Podemos encontrar muchas justificaciones para nuestros actos; finalmente creemos que en esencia nosotros somos buenas personas (los malos son siempre los demás), lo que pasa es que somos víctimas de las circunstancias. No es extraño que en una encuesta sobre respeto a la ley, casi 70 por ciento de los mexicanos piense que, si una regla los perjudica, tienen el derecho a ignorarla. Es muy cierto que hay reglas que son equivocadas o abiertamente tontas e inútiles; sin embargo, el camino debiera ser cambiar esos ordenamientos, no ignorarlos. Por ejemplo, la velocidad límite en una de las principales avenidas de la ciudad es de 60 k/h, sin importar las condiciones cambiantes de dicha avenida; sería necesario que la Secretaría de Movilidad actualizara los límites, ya que en ciertas zonas simplemente no son adecuados (por cierto, llevo más de un año tratando de obtener respuesta por parte de ellos y hasta el momento no se han dignado contestar ni uno solo de mis mensajes). El resultado es que, cuando las condiciones viales lo permiten, la gran mayoría de los automovilistas no respeta el límite. Pero dos errores no hacen un acierto.

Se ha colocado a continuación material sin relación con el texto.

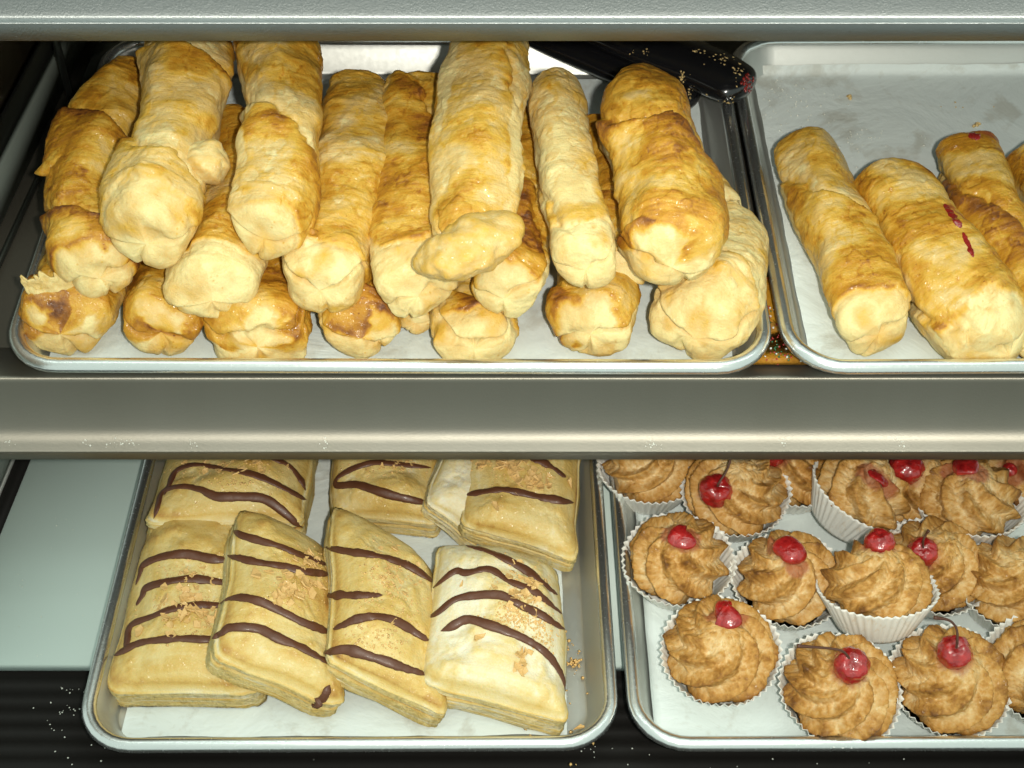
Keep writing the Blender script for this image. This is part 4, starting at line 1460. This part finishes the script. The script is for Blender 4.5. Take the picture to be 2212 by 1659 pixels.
crumbs_on([T1, T2], [(1505, 110, 10, 3, 12), (1555, 126, 14, 6, 18), (1592, 156, 7, 12, 20), (1530, 212, 8, 4, 8), (1575, 222, 10, 5, 18), (1476, 166, 5, 7, 16),
                     (1385, 112, 14, 3, 10), (1490, 195, 5, 9, 8)], M['crumb'], 'stuck_crumbs', tongs, .0003, .0012, 4)
crumbs_on([T1], [(1614, 182, 6, 10, 46)], M['jam'], 'jam_smear', tongs, .0008, .002, 5)

_tT, _tU = bvh(rolls['T']), bvh(rolls['U'])


def jam_smear(tree, path, wd, parent):
    P, Nn = [], []
    for (sx, sy) in catmull(np.array(path, float), 34):
        p, nn = hit(tree, sx, sy)
        if p is not None:
            P.append(p)
            Nn.append(nn)
    if len(P) < 8:
        return
    P, Nn = np.array(P), np.array(Nn)
    for _ in range(5):
        P[1:-1] = (P[:-2] + 2 * P[1:-1] + P[2:]) / 4
        Nn[1:-1] = (Nn[:-2] + 2 * Nn[1:-1] + Nn[2:]) / 4
    Nn /= np.linalg.norm(Nn, axis=1)[:, None]
    t_ = np.linspace(-1, 1, len(P))
    w_ = wd * np.sqrt(np.maximum(0.01, 1 - t_ ** 4)) * (1 + 0.7 * fbm(np.stack([t_ * 3, t_ * 0 + path[0][0], t_ * 0], -1), 3))
    V_, F_ = tube(P, w_, 14, 0.35, Nn)
    V_ = V_ + fbm(V_ * 260, 3)[:, None] * 0.0007
    mesh_obj('jam_filling', V_, F_, M['jam'], parent)


jam_smear(_tT, [(2040, 440), (2052, 458), (2066, 476), (2076, 492)], .0026, rolls['T'])
jam_smear(_tT, [(2080, 502), (2092, 530), (2102, 556)], .0017, rolls['T'])
jam_smear(_tU, [(2092, 296), (2104, 294), (2118, 298)], .0034, rolls['U'])
# crumbs and jam on the right tray's parchment, drips on the left one
pts = [(up(rr.gauss(cx, sx), rr.gauss(cy, sy), .0042), UZ, rr.uniform(.0003, .0010)) for (cx, cy, sx, sy, n) in
       ((1740, 235, 55, 25, 60), (1690, 200, 20, 15, 24), (1860, 300, 60, 14, 40), (1780, 345, 50, 30, 20)) for _ in range(n)]
scatter('sugar_crumbs', M['flour'], pts, None, 'white sugar specks on the bare parchment of the right tray', 'crumbs', seed=6)
pts = [(up(rr.gauss(cx, sx), rr.gauss(cy, sy), .0042), UZ, rr.uniform(a, b)) for (cx, cy, sx, sy, n, a, b) in
       ((1833, 210, 2, 2, 3, .0016, .0024), (2110, 268, 4, 2, 5, .0015, .002), (1600, 745, 9, 8, 10, .001, .002), (2070, 228, 60, 6, 6, .0005, .001), (1640, 690, 6, 20, 8, .0006, .0014))
       for _ in range(n)]
scatter('pastry_crumbs', M['crumb'], pts, None, 'toasted brown pastry crumbs dropped on the upper tray parchments', 'crumbs', seed=7)

# cookie covered in sprinkles, showing in the gap between the two upper trays
q = up(1712, 742, .002)
cookie = empty('sprinkle_cookie', q, 'golden cookie dotted with coloured sprinkles in the gap between the upper trays', 'cookie')
yF = yfront + 0.004
xF = ul(1703, 790, RIM)[0]
ys_ = np.linspace(0.004, 0.075, 20)
hw = 0.0085 + 0.017 * (1 - sst(0.001, 0.018, ys_))
outl = [(xF + w_ - 0.06 * y_, yF + y_) for w_, y_ in zip(hw, ys_)] + [(xF - w_ - 0.06 * y_, yF + y_) for w_, y_ in list(zip(hw, ys_))[::-1]]
outl = np.array(outl)
cen = outl.mean(0)
n, m = 12, len(outl)
V = []
for i in range(n):
    r_c = [0, .5, .9, 1.0, 1.0, .985, .96, .85, .7, .5, .25, 0][i]
    z = [0, 0, 0, .0015, .004, .006, .0072, .0078, .0080, .0082, .0083, .0083][i]
    for j in range(m):
        q_ = cen + (outl[j] - cen) * r_c
        V.append([q_[0], q_[1], z + 0.0008])
V = np.array(V)
V = UO + np.outer(V[:, 0], [1, 0, 0]) + np.outer(V[:, 1], UY) + np.outer(V[:, 2], UZ)
V += UZ * (fbm(V * 180, 3) * 0.0006)[:, None]
F = grid_faces(n, m)
cb = mesh_obj('cookie_body', V, F, M['roll'], cookie, attrs={'bake': .70 + .3 * fbm(V * 120, 3), 'glaze': np.full(len(V), .3), 'filling': np.zeros(len(V))})
TC = BVHTree.FromPolygons([Vector(x) for x in V], F.tolist())
SPR = {k: m_plain(k + '_sprinkle', c, .35, .5) for k, c in (('red', (.40, .03, .03)), ('green', (.02, .13, .05)), ('white', (.75, .75, .7)), ('orange', (.6, .2, .03)))}
for col in SPR:
    pts = []
    for k_ in range({'red': 90, 'green': 100, 'white': 56, 'orange': 30}[col]):
        p, nn = hit(TC, rr.gauss(1715, 45), rr.gauss(740, 26)) if k_ % 3 else hit(TC, rr.gauss(1690, 20), rr.gauss(650, 60))
        if p is not None:
            pts.append((p, nn, rr.uniform(.0009, .0013)))
    if pts:
        o = scatter('sprinkles', SPR[col], pts, cookie, seed=30)
        o['label'] = col + ' round sprinkles'
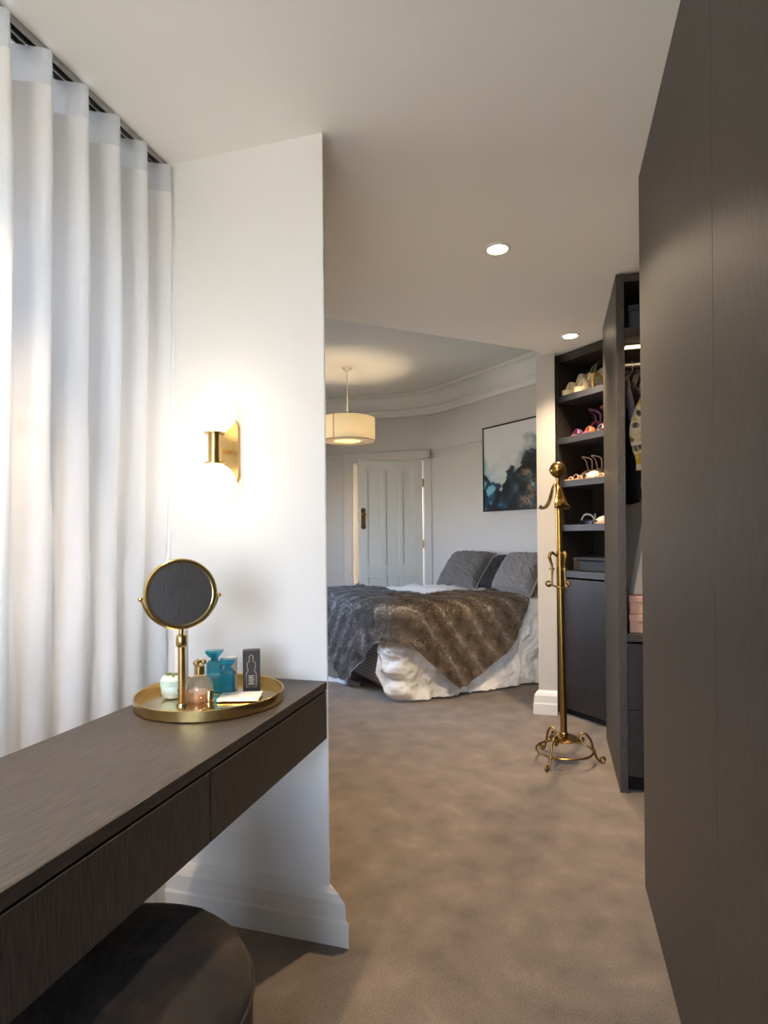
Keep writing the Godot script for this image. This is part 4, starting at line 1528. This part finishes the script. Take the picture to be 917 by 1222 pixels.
	# lipstick with bow
	var l := thing("lipstick", "black lipstick with a small gold bow, in front of the white tube", "lipstick", Vector3(-0.868, y, -1.432), 0.6)
	g = Geo.new()
	g.lathe([Vector2(0, 0), Vector2(0.0115, 0), Vector2(0.0115, 0.066), Vector2(0.01, 0.068), Vector2(0, 0.068)], 24)
	obj("case", g, mat(c8(14, 13, 14), 0.2), l)
	g = Geo.new()
	for s in [-1, 1]:
		g.tube([Vector3(0, 0.022, 0.012), Vector3(s * 0.008, 0.029, 0.013), Vector3(s * 0.012, 0.022, 0.012), Vector3(s * 0.007, 0.018, 0.013), Vector3(0, 0.022, 0.012)], 0.0015, 6)
	g.ball(Vector3(0, 0.022, 0.0125), 0.0028, 8)
	obj("bow", g, M.brass, l)
	# white tube
	var w := thing("cosmetic_tube", "slim white cosmetic tube with a gold band behind the black lipstick", "tube", Vector3(-0.878, y, -1.474))
	g = Geo.new()
	g.lathe([Vector2(0, 0), Vector2(0.0145, 0), Vector2(0.0145, 0.042), Vector2(0, 0.042)], 24)
	obj("tube_body", g, M.white_gloss, w)
	g = Geo.new()
	g.lathe([Vector2(0, 0.042), Vector2(0.0142, 0.042), Vector2(0.0142, 0.05), Vector2(0, 0.05)], 24)
	obj("band", g, M.brass, w)
	g = Geo.new()
	g.lathe([Vector2(0, 0.05), Vector2(0.0145, 0.05), Vector2(0.0145, 0.085), Vector2(0.013, 0.087), Vector2(0, 0.087)], 24)
	obj("cap", g, M.white_gloss, w)
	# tall white cylinder behind the mirror
	var v := thing("spray_bottle", "tall slim white spray bottle standing behind the mirror pillar", "bottle", Vector3(-1.018, y, -1.435))
	g = Geo.new()
	g.lathe([Vector2(0, 0), Vector2(0.02, 0), Vector2(0.0205, 0.003), Vector2(0.0205, 0.12), Vector2(0, 0.12)], 28)
	obj("bottle_body", g, M.white_gloss, v)
	g = Geo.new()
	g.lathe([Vector2(0, 0.121), Vector2(0.0205, 0.121), Vector2(0.0205, 0.165), Vector2(0.018, 0.168), Vector2(0, 0.168)], 28)
	obj("cap", g, M.white_gloss, v)
	# black dropper carton
	var bx := thing("dropper_carton", "black upright carton printed with a dropper bottle outline, at the tray's edge", "box", Vector3(-0.813, y, -1.468), 0.45)
	g = Geo.new()
	g.box(Vector3(0, 0.056, 0), Vector3(0.046, 0.112, 0.03), 0.0012)
	obj("carton", g, mat(c8(40, 38, 40), 0.5), bx)
	g = Geo.new()
	var outl := []
	for q in [[-0.013, 0.012], [0.013, 0.012], [0.0135, 0.048], [0.009, 0.056], [0.009, 0.062], [0.011, 0.064], [0.011, 0.078], [0.005, 0.083], [0.005, 0.096], [0.0, 0.101], [-0.005, 0.096], [-0.005, 0.083], [-0.011, 0.078], [-0.011, 0.064], [-0.009, 0.062], [-0.009, 0.056], [-0.0135, 0.048]]:
		outl.append(Vector3(q[0], q[1], 0.0152))
	g.tube(outl, 0.0007, 6, true, 1)
	obj("printed_outline", g, mat(c8(214, 190, 140), 0.5), bx)
	g = Geo.new()
	for k in 5:
		g.box(Vector3(0, 0.02 + 0.0055 * k, 0.0151), Vector3(0.016 - 0.003 * (k % 2), 0.0024, 0.0006))
	obj("printed_lines", g, mat(c8(196, 190, 180), 0.6), bx)
	# white compact with gilt edge
	var cp := thing("compact", "flat white compact with gilt edge lying on the tray", "compact", Vector3(-0.797, y, -1.378), 0.32)
	g = Geo.new()
	g.box(Vector3(0, 0.0045, 0), Vector3(0.108, 0.006, 0.072), 0.002)
	obj("gilt_case", g, M.brass, cp)
	g = Geo.new()
	g.box(Vector3(0, 0.009, 0), Vector3(0.106, 0.003, 0.070), 0.0012)
	obj("cover", g, M.white_gloss, cp)
	# gold lipstick
	var gl := thing("gold_lipstick", "plain gold lipstick case standing at the front of the tray", "lipstick", Vector3(-0.808, y, -1.252))
	g = Geo.new()
	g.lathe([Vector2(0, 0), Vector2(0.0088, 0), Vector2(0.0088, 0.024), Vector2(0.0083, 0.025), Vector2(0, 0.025)], 20)
	obj("case", g, M.brass, gl)
	g = Geo.new()
	g.lathe([Vector2(0, 0.0255), Vector2(0.0088, 0.0255), Vector2(0.0088, 0.052), Vector2(0.0075, 0.054), Vector2(0, 0.054)], 20)
	obj("cap", g, M.brass, gl)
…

Otro ejemplo. La escasez de gasolina de estos días se ha convertido en un excelente laboratorio social para ver cómo se comporta la gente. Es usual que la escasez venga acompañada de ciertos fenómenos: un aumento de precios, el acaparamiento, e incluso el pánico que se refleja en compras innecesarias; en el caso de la gasolina, vimos nuevos negocios: personas que por un módico precio hacen lugar en la fila, o peor aún, quien hace su agosto comprando gasolina en bidones, y luego revendiéndola a precios mayores más comisión, a quienes están muy atrás en la fila.

Podríamos decir que esto se justifica “porque llevo mucha prisa” o “me corren del trabajo”, pero al final estamos perjudicando a aquellos que, como nosotros, también tienen esas necesidades, pero siguen haciendo la fila, y que quizá ya no alcancen gasolina porque “un vivillo” la compró antes y está revendiéndola. Podríamos decir que esto es culpa de las autoridades, lo cual tiene su parte de razón; es usual ver brillar por su ausencia a la autoridad en situaciones donde sabemos de sobra que existe la reventa (¡en México hay hasta un sindicato de revendedores!), pero también es verdad que, como ciudadanos, deberíamos comportarnos de manera ejemplar aun sin la presencia de una autoridad que imponga un castigo.

Hace algunos años se intentó aumentar el costo de la multa para aquellos que tiraran basura a la calle, pero hubo políticos que se opusieron porque “hay gente pobre que no puede pagar esas cantidades”. ¿Por qué asumimos que es inevitable que la gente, en especial si es pobre, tire la basura a la calle?

Ese es justo el problema, pensamos que, como se ha vuelto costumbre, la corrupción es parte de nuestras vidas: Peña Nieto decía que era parte de la cultura del mexicano. En otras palabras, normalizamos lo que a todas luces es anormal. Corregir la situación no será fácil, pero la alternativa es insostenible.